STATED PROBLEM: Faithfully return all lines, omitting every embedded picture.

--- Start ---

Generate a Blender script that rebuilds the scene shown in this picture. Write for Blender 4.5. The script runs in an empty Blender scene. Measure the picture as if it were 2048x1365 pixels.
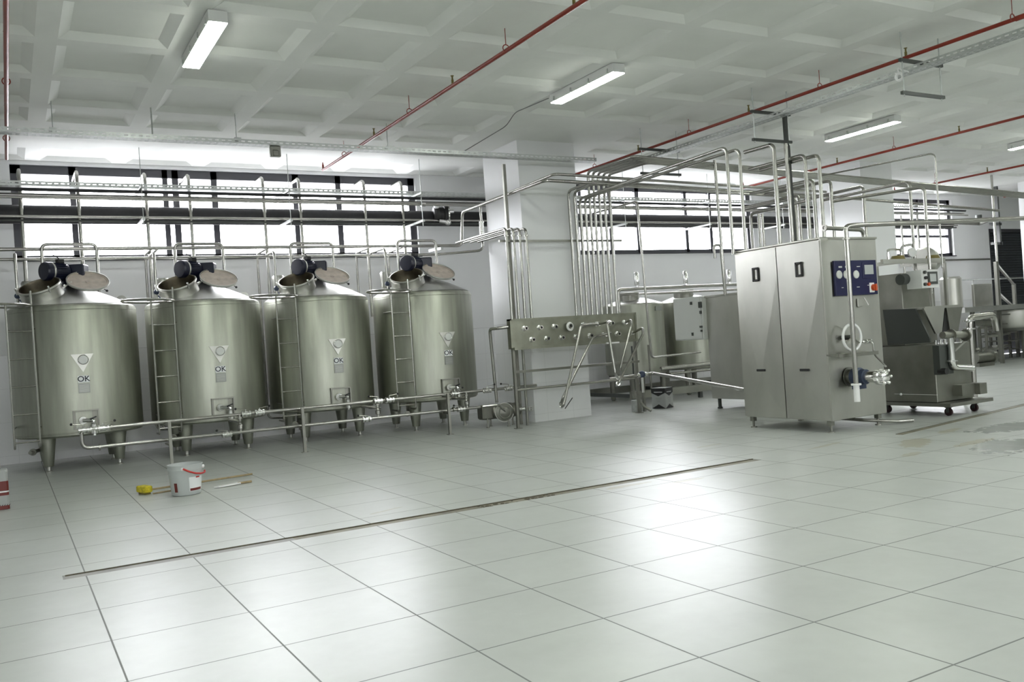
import bpy, math, random
from mathutils import Vector, Matrix
random.seed(7)
SC = bpy.context.scene
COL = SC.collection
PI = math.pi
V = Vector

# ------------------------------------------------------------------ camera
F, YAW, ROLL, CAMH = 1775.0, 0.518, -0.0675, 1.6
fw = V((math.sin(YAW), math.cos(YAW), 0)); r0 = V((math.cos(YAW), -math.sin(YAW), 0)); u0 = V((0, 0, 1))
RT = r0*math.cos(ROLL) + u0*math.sin(ROLL)
UP = -r0*math.sin(ROLL) + u0*math.cos(ROLL)
CAM = V((0, 0, CAMH))
cd = bpy.data.cameras.new('camera'); co = bpy.data.objects.new('camera', cd); COL.objects.link(co)
cd.sensor_width = 36; cd.lens = 36*F/2048; cd.clip_end = 300
mw = Matrix.Identity(4)
for i in range(3):
    mw[i][0], mw[i][1], mw[i][2], mw[i][3] = RT[i], UP[i], -fw[i], CAM[i]
co.matrix_world = mw
SC.camera = co

def at(px, py, x=None, y=None, z=None):
    """photo measurement -> a point on the plane x=, y= or z="""
    d = RT*((px-1024)/F) - UP*((py-682.5)/F) + fw
    t = x/d.x if x is not None else y/d.y if y is not None else (z-CAMH)/d.z
    return CAM + d*t

# ------------------------------------------------------------------ materials
def nodes(m):
    m.use_nodes = True
    nt = m.node_tree
    return nt, nt.nodes, nt.links, nt.nodes['Principled BSDF']

def mat(name, col, rough=.5, metal=0., spec=.5, noise=0., scale=8., stretch=None, rnoise=0., bump=0., trans=0.):
    m = bpy.data.materials.new(name)
    nt, N, L, b = nodes(m)
    b.inputs['Base Color'].default_value = (*col, 1)
    b.inputs['Roughness'].default_value = rough
    b.inputs['Metallic'].default_value = metal
    b.inputs['Specular IOR Level'].default_value = spec
    if trans: b.inputs['Transmission Weight'].default_value = trans
    if noise or rnoise or bump:
        tc = N.new('ShaderNodeTexCoord'); mp = N.new('ShaderNodeMapping')
        L.new(tc.outputs['Object'], mp.inputs['Vector'])
        if stretch: mp.inputs['Scale'].default_value = stretch
        nz = N.new('ShaderNodeTexNoise'); nz.inputs['Scale'].default_value = scale; nz.inputs['Detail'].default_value = 4
        L.new(mp.outputs['Vector'], nz.inputs['Vector'])
        if noise:
            mr = N.new('ShaderNodeMapRange'); mr.inputs[1].default_value = .3; mr.inputs[2].default_value = .7
            mr.inputs[3].default_value = 1-noise; mr.inputs[4].default_value = 1+noise
            L.new(nz.outputs['Fac'], mr.inputs[0])
            mx = N.new('ShaderNodeVectorMath'); mx.operation = 'SCALE'; mx.inputs[0].default_value = col
            L.new(mr.outputs[0], mx.inputs['Scale']); L.new(mx.outputs[0], b.inputs['Base Color'])
        if 0:
            mr = N.new('ShaderNodeMapRange'); mr.inputs[1].default_value = .3; mr.inputs[2].default_value = .7
            mr.inputs[3].default_value = max(.02, rough-rnoise); mr.inputs[4].default_value = rough+rnoise
            L.new(nz.outputs['Fac'], mr.inputs[0]); L.new(mr.outputs[0], b.inputs['Roughness'])
        if bump:
            bp = N.new('ShaderNodeBump'); bp.inputs['Strength'].default_value = bump; bp.inputs['Distance'].default_value = .01
            L.new(nz.outputs['Fac'], bp.inputs['Height']); L.new(bp.outputs[0], b.inputs['Normal'])
    return m

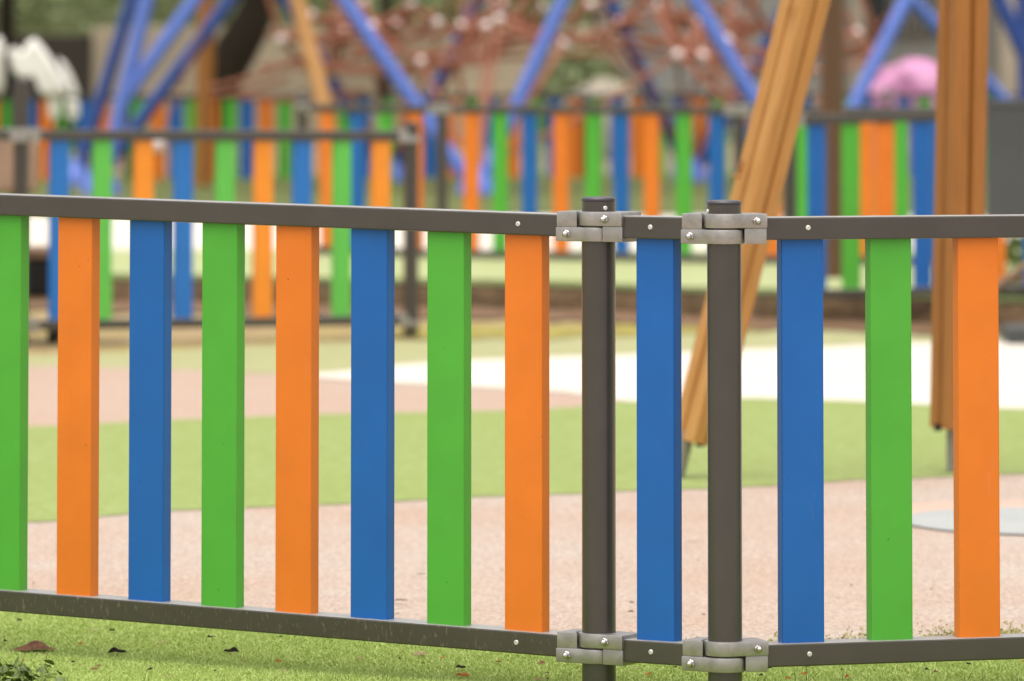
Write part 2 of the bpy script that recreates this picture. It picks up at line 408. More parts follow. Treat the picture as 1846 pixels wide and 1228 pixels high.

--- End ---

RESULT:
Generate a Blender script that rebuilds the scene shown in this picture. Write for Blender 4.5. The script runs in an empty Blender scene. Measure the picture as if it were 2048x1365 pixels.
import bpy, math, random
from mathutils import Vector, Matrix
random.seed(7)
SC = bpy.context.scene
COL = SC.collection
PI = math.pi
V = Vector

# ------------------------------------------------------------------ camera
F, YAW, ROLL, CAMH = 1775.0, 0.518, -0.0675, 1.6
fw = V((math.sin(YAW), math.cos(YAW), 0)); r0 = V((math.cos(YAW), -math.sin(YAW), 0)); u0 = V((0, 0, 1))
RT = r0*math.cos(ROLL) + u0*math.sin(ROLL)
UP = -r0*math.sin(ROLL) + u0*math.cos(ROLL)
CAM = V((0, 0, CAMH))
cd = bpy.data.cameras.new('camera'); co = bpy.data.objects.new('camera', cd); COL.objects.link(co)
cd.sensor_width = 36; cd.lens = 36*F/2048; cd.clip_end = 300
mw = Matrix.Identity(4)
for i in range(3):
    mw[i][0], mw[i][1], mw[i][2], mw[i][3] = RT[i], UP[i], -fw[i], CAM[i]
co.matrix_world = mw
SC.camera = co

def at(px, py, x=None, y=None, z=None):
    """photo measurement -> a point on the plane x=, y= or z="""
    d = RT*((px-1024)/F) - UP*((py-682.5)/F) + fw
    t = x/d.x if x is not None else y/d.y if y is not None else (z-CAMH)/d.z
    return CAM + d*t

# ------------------------------------------------------------------ materials
def nodes(m):
    m.use_nodes = True
    nt = m.node_tree
    return nt, nt.nodes, nt.links, nt.nodes['Principled BSDF']

def mat(name, col, rough=.5, metal=0., spec=.5, noise=0., scale=8., stretch=None, rnoise=0., bump=0., trans=0.):
    m = bpy.data.materials.new(name)
    nt, N, L, b = nodes(m)
    b.inputs['Base Color'].default_value = (*col, 1)
    b.inputs['Roughness'].default_value = rough
    b.inputs['Metallic'].default_value = metal
    b.inputs['Specular IOR Level'].default_value = spec
    if trans: b.inputs['Transmission Weight'].default_value = trans
    if noise or rnoise or bump:
        tc = N.new('ShaderNodeTexCoord'); mp = N.new('ShaderNodeMapping')
        L.new(tc.outputs['Object'], mp.inputs['Vector'])
        if stretch: mp.inputs['Scale'].default_value = stretch
        nz = N.new('ShaderNodeTexNoise'); nz.inputs['Scale'].default_value = scale; nz.inputs['Detail'].default_value = 4
        L.new(mp.outputs['Vector'], nz.inputs['Vector'])
        if noise:
            mr = N.new('ShaderNodeMapRange'); mr.inputs[1].default_value = .3; mr.inputs[2].default_value = .7
            mr.inputs[3].default_value = 1-noise; mr.inputs[4].default_value = 1+noise
            L.new(nz.outputs['Fac'], mr.inputs[0])
            mx = N.new('ShaderNodeVectorMath'); mx.operation = 'SCALE'; mx.inputs[0].default_value = col
            L.new(mr.outputs[0], mx.inputs['Scale']); L.new(mx.outputs[0], b.inputs['Base Color'])
        if 0:
            mr = N.new('ShaderNodeMapRange'); mr.inputs[1].default_value = .3; mr.inputs[2].default_value = .7
            mr.inputs[3].default_value = max(.02, rough-rnoise); mr.inputs[4].default_value = rough+rnoise
            L.new(nz.outputs['Fac'], mr.inputs[0]); L.new(mr.outputs[0], b.inputs['Roughness'])
        if bump:
            bp = N.new('ShaderNodeBump'); bp.inputs['Strength'].default_value = bump; bp.inputs['Distance'].default_value = .01
            L.new(nz.outputs['Fac'], bp.inputs['Height']); L.new(bp.outputs[0], b.inputs['Normal'])
    return m

Write part 2 of the bpy script that recreates this picture. It picks up at line 408. More parts follow. Treat the picture as 1846 pixels wide and 1228 pixels high.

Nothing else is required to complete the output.